下位チームでも守備的チームはチャンスあり!?

 さてランキングに戻って、まだまだ底が知れない上に基盤もしっかりしているチームは栃木です。今のB1においては、栃木の守備は思考というよりDNAレベルにまで到達していると感じさせます。攻撃面ではまだまだ爪を隠している節も多く、大きな伸び代を残すと思えば、NETレーティング5位でありながら8割を超す勝率は当然かつ、末恐ろしいものです。

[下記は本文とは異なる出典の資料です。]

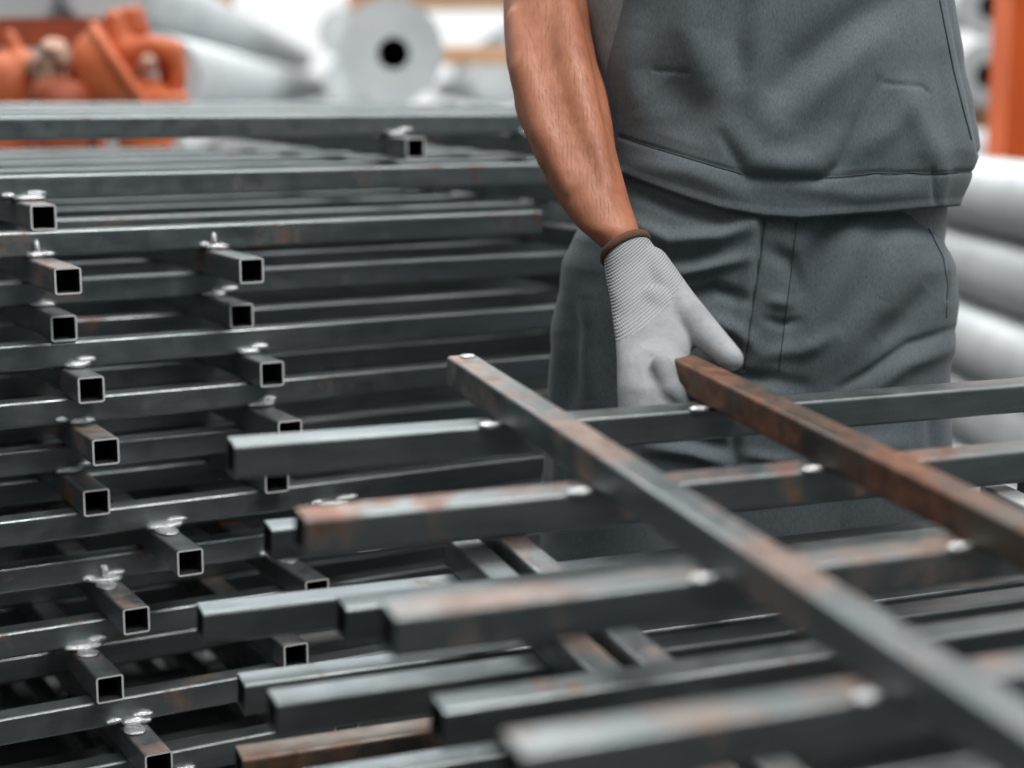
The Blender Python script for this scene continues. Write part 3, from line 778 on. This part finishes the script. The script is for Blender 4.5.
ts = empty('pole_rack', Matrix.Translation(Vector((-1.0, 6.0, 0))), 'steel rack carrying the pale poles behind the tall stack', 'rack')
for y in (-1.4, 2.6):
    obj('top_bar', box_mesh((-1.4, y - .06, .82), (1.3, y + .06, .902)), M_TRESTLE, ts)
    for x in (-1.2, 1.1): obj('leg', box_mesh((x - .04, y - .04, 0), (x + .04, y + .04, .82)), M_TRESTLE, ts)
# orange castings on a pale stillage behind the stack
YO = 3.5
def po(px, py, dy=0.): return at_y(px, py, YO + dy)
zt = po(100, 172).z
st = empty('steel_table', Matrix.Translation(Vector((-1.0, YO + .05, 0))), 'pale steel table under the orange castings', 'table')
obj('top', box_mesh((-.45, -.24, zt - .04), (.40, .3, zt), .004), M_GALV, st)
for x in (-.38, .33):
    for y in (-.20, .26): obj('leg', box_mesh((x - .025, y - .025, 0), (x + .025, y + .025, zt - .04)), M_GALV, st)
def rm_obj(name, B, mat, parent, Mw, vox=.006, sm=3):
    me = B.mesh(name); me.transform(Mw.inverted()); o = obj(name, me, mat, parent, smooth=True); remeshed(o, vox, sm); return o
def disc(c, nrm_, r, t, hole=0.):
    nrm_ = nrm_.normalized(); s = nrm_.orthogonal().normalized(); u = nrm_.cross(s)
    return ring_loft([(c - nrm_ * t, s * r * .94, u * r * .94), (c - nrm_ * t * .6, s * r, u * r), (c + nrm_ * t * .6, s * r, u * r), (c + nrm_ * t, s * r * .94, u * r * .94)], 40)
# big casting with a broad plate, yoke and foot
c0 = po(112, 75); Mw = Matrix.Translation(Vector((c0.x, c0.y, zt)))
t = empty('orange_casting', Mw, 'largest orange iron casting with a slanting bell and looped yoke', 'casting', 'orange castings')
PXM = YO / F
nn = Vector((.80, .12, .50)).normalized(); s1 = nn.orthogonal().normalized(); u1 = nn.cross(s1); rc = po(121, 68, -.02)
B = Build(); B.add(ring_loft([(rc + nn * h, s1 * r, u1 * r) for r, h in ((.01, -.108), (.05, -.10), (.078, -.078), (.094, -.045), (.10, -.008), (.108, -.006), (.108, .008), (.10, .010), (.01, .010))], 48)); rm_obj('bell', B, M_ORANGE, t, Mw, .005, 2)
B = Build()
chain(B, [po(122, 82, .05), po(124, 50, .05), po(116, 22, .05)], [.045, .04, .028])
chain(B, [po(128, 52, .03), po(150, 46, .03), po(172, 52, .03), po(178, 72, .03), po(176, 98, .03)], [.03, .024, .028, .02, .018])
chain(B, [po(130, 50, .08), po(165, 50, .09), po(172, 90, .09)], [.03, .025, .022])
rm_obj('yoke', B, M_ORANGE, t, Mw)
B = Build(); chain(B, [po(118, 30, .05), po(124, 14, .05), po(138, 12, .05), po(142, 30, .05)], [.016, .014, .014, .018]); chain(B, [po(131, 14, .05), po(133, 32, .05)], [.018, .02]); rm_obj('loop', B, M_ORANGE, t, Mw)
B = Build(); chain(B, [po(112, 101, -.03), po(180, 101, -.03)], [.018, .02]); chain(B, [po(112, 101, .08), po(180, 101, .08)], [.018, .02]); chain(B, [po(180, 101, -.03), po(180, 101, .08)], [.02, .02]); chain(B, [po(146, 104, .02), po(146, 140, .02)], [.06, .06]); rm_obj('foot', B, M_ORANGE, t, Mw)
B = Build(); B.add(disc(po(148, 64, -.015), Vector((.2, -1, .1)), .02, .02)); B.add(disc(po(148, 64, -.035), Vector((.2, -1, .1)), .010, .012)); rm_obj('bolt', B, M_BOLT, t, Mw, .004, 1)
# left casting
c0 = po(10, 80); Mw = Matrix.Translation(Vector((c0.x, c0.y, zt)))
t = empty('orange_casting', Mw, 'rounded orange casting with a horn, at the left border', 'casting', 'orange castings')
B = Build(); B.add(ell(po(8, 85), .065, .07, .07)); B.add(ell(po(24, 78), .04, .05, .06)); chain(B, [po(22, 70), po(14, 50), po(10, 36)], [.03, .02, .014]); chain(B, [po(10, 100), po(10, 136)], [.06, .06]); rm_obj('shell', B, M_ORANGE, t, Mw)
B = Build(); B.add(disc(po(36, 66, -.05), Vector((.5, -.8, .2)), .022, .012)); B.add(disc(po(40, 64, -.06), Vector((.5, -.8, .2)), .012, .02)); rm_obj('bolt', B, M_BOLT, t, Mw, .004, 1)
# middle casting
c0 = po(62, 95); Mw = Matrix.Translation(Vector((c0.x, c0.y - .03, zt)))
t = empty('orange_casting', Mw, 'low orange casting with rusty nuts between the two larger castings', 'casting', 'orange castings')
B = Build(); B.add(ell(po(55, 98, -.10), .05, .05, .05)); B.add(ell(po(76, 98, -.10), .03, .04, .035)); chain(B, [po(62, 105, -.10), po(62, 138, -.10)], [.055, .055]); rm_obj('shell', B, M_ORANGED, t, Mw)
B = Build(); chain(B, [po(48, 62, -.10), po(46, 80, -.10)], [.022, .024]); B.add(disc(po(54, 48, -.10), Vector((.1, -.5, .8)), .026, .012)); chain(B, [po(54, 60, -.09), po(56, 80, -.09)], [.02, .02]); B.add(disc(po(63, 58, -.11), Vector((.4, -.8, .2)), .018, .012)); rm_obj('nut', B, M_BOLT, t, Mw, .005, 1)
# brown channel behind them
c0 = po(40, 42, .16)
o = tag(obj('steel_channel', (lambda bm: (box(bm, (-.16, -.05, -.012), (.15, .05, .0)), box(bm, (-.16, -.05, 0), (.15, -.04, .05)), box(bm, (-.16, .04, 0), (.15, .05, .05)), box(bm, (-.15, -.03, -(c0.z - zt)), (-.10, .03, -.012)), box(bm, (.08, -.03, -(c0.z - zt)), (.13, .03, -.012)), bm_mesh(bm, 'channel'))[-1])(bmesh.new()), M_ORANGED, None, c0 - Vector((0, 0, .02)), (0, 0, -.05)), 'red-brown steel channel lying behind the orange castings', 'channel')
o.location.z = c0.z

fl = obj('floor', mesh('floor', [(-9, -2, 0), (9, -2, 0), (9, 6.4, 0), (-9, 6.4, 0)], [(0, 1, 2, 3)]), M_FLOOR); fl['kind'] = 'structure'
M_YARD = plain('yard_concrete', (.42, .43, .43), .9, 0, (.55, .56, .555), 1.5, .2)
fl = obj('ground_yard', mesh('ground', [(-14, 6.4, 0), (14, 6.4, 0), (14, 40, 0), (-14, 40, 0)], [(0, 1, 2, 3)]), M_YARD); fl['kind'] = 'structure'

# ---------------------------------------------------------------- light
w = bpy.data.worlds.new('World'); sc.world = w; w.use_nodes = True; n = w.node_tree.nodes; l = w.node_tree.links
bg = n['Background']; tc = nd(n, 'ShaderNodeTexCoord'); sp = nd(n, 'ShaderNodeSeparateXYZ'); l.new(tc.outputs['Generated'], sp.inputs[0])
# pale overcast daylight over the yard ahead, dim hall behind the camera
yv = nd(n, 'ShaderNodeMapRange'); yv.inputs[1].default_value = -.6; yv.inputs[2].default_value = .9; xm = nd(n, 'ShaderNodeMath', operation='MULTIPLY_ADD'); xm.inputs[1].default_value = .5; l.new(sp.outputs['X'], xm.inputs[0]); l.new(sp.outputs['Y'], xm.inputs[2]); l.new(xm.outputs[0], yv.inputs[0])
cr = ramp(n, l, yv.outputs[0], [(0., (.036, .068, .076)), (.35, (.07, .105, .114)), (.62, (.5, .54, .555)), (.85, (.98, 1.02, 1.04)), (1., (1.1, 1.12, 1.12))])
zv = nd(n, 'ShaderNodeMapRange'); zv.inputs[1].default_value = -.2; zv.inputs[2].default_value = .01; l.new(sp.outputs['Z'], zv.inputs[0])
hv = nd(n, 'ShaderNodeMapRange'); hv.inputs[1].default_value = .35; hv.inputs[2].default_value = .8; hv.inputs[4].default_value = .8; l.new(sp.outputs['Z'], hv.inputs[0])
l.new(mixc(n, l, hv.outputs[0], mixc(n, l, zv.outputs[0], (.12, .13, .135), cr), (1.32, 1.27, 1.23)), bg.inputs['Color']); bg.inputs['Strength'].default_value = 1.0
def area(name, loc, target, size, power, color):
    L = bpy.data.lights.new(name, 'AREA'); L.shape = 'RECTANGLE'; L.size, L.size_y = size; L.energy = power; L.color = color
    o = bpy.data.objects.new(name, L); COL.objects.link(o); o.location = loc
    o.rotation_euler = (Vector(target) - Vector(loc)).to_track_quat('-Z', 'Y').to_euler(); return o
area('overhead_key', (.95, .75, 3.4), (.3, 1.9, 1.0), (1.4, 1.0), 85, (1., .97, .93))  # added key lamp, out of view, brightening the man's front
area('overhead_rear_fill', (-.6, 4.6, 3.9), (-.3, 2.6, .9), (3.0, 1.5), 75, (.95, .98, 1.))  # added lamp, out of view, lighting the stack from above and behind
area('yard_daylight', (-.2, 5.0, 4.5), (-.3, 7., 1.0), (5, 4), 140, (1., .99, .97))

# ---------------------------------------------------------------- camera
cam = bpy.data.cameras.new('Camera'); co = bpy.data.objects.new('Camera', cam); COL.objects.link(co); sc.camera = co
co.location = (0, 0, EYE); co.rotation_euler = (math.pi / 2 - PITCH, 0, 0)
cam.sensor_fit = 'HORIZONTAL'; cam.sensor_width = 36; cam.lens = F / 1024 * 36; cam.clip_start = .05
cam.dof.use_dof = True; cam.dof.focus_distance = 1.70; cam.dof.aperture_fstop = 2.2; cam.dof.aperture_blades = 0
vs = sc.view_settings; sc.display_settings.display_device = 'sRGB'; vs.view_transform = 'Standard'; vs.look = 'None'; vs.exposure = 0.; vs.gamma = 1.; vs.use_curve_mapping = False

 ワイルドカード争いをしているクラブの中では、琉球ゴールデンキングスがリーグTOP3に入る守備力を武器にNETレーティングでも8位と健闘。本来ならば勝率5割のチームと考えてもいいでしょう。琉球のバスケ熱の高さは重々承知しているつもりで敢えて書くならば、守備ファーストのチーム文化に若手の成長が加われば攻撃の改善もなされるはずで、例え今季CSを逃したとしても全てが失敗だったと落胆すべきではありません。

 その琉球と西地区の2位を争う大阪エヴェッサも数字的には守備的ですが、シーズンが進むにつれ攻撃面も向上しています。僕の考えでは、攻撃は連係面を含めて向上の余地があると思っています。大阪の場合はけが人の復帰や途中加入の選手の貢献もプラスに作用しているはず。逆にシーズン序盤から守備に難があるチームが一気にこれを改善する特効薬というものはなかなか見つけにくいかもしれません。個人的には下位チームでも守備的な方が、チームに可能性を感じてしまいます。

 今季ジャイアント・キリングも見せる守備的な秋田ノーザンハピネッツも、全体的なシュート力さえ安定していればNETレーティングや勝率ももっと上がったと考えられるクラブです。レバンガ北海道にも言えますが、3チームがNETレーティングTOP5に入る強豪ひしめく東地区にいる事が数字の低下に影響しているのは間違いないでしょう。

 さて、NETレーティングがおおよそ勝率を反映する形になった今回のランキングですが、気をつけなければならない点があります。それは対戦相手の強さです。

 NETレーティングTOP5、勝率でもTOP5に入るチーム同士の対戦での勝率は、A東京.466、三河.625、川崎.500、栃木.625、千葉.250(天皇杯以降の栃木戦は1試合のみ)となっている上、お互いに100回攻めても3.6得点分しかない力の差で密集しています。この5チームだけのリーグ戦があれば、NETレーティングの数値も変わってくるはずです。

 さあ、A東京優勝宣言には待ったが掛かりましたね。本当のゲームで3点差の展開は最後の1秒まで勝敗が決まらない超接戦です。バスケファンならば誰もが望む白熱のゲームでしょう。史上初のBリーグCSは、歴史的ゲームにあふれた熱戦ばかりになる事が期待できそうです。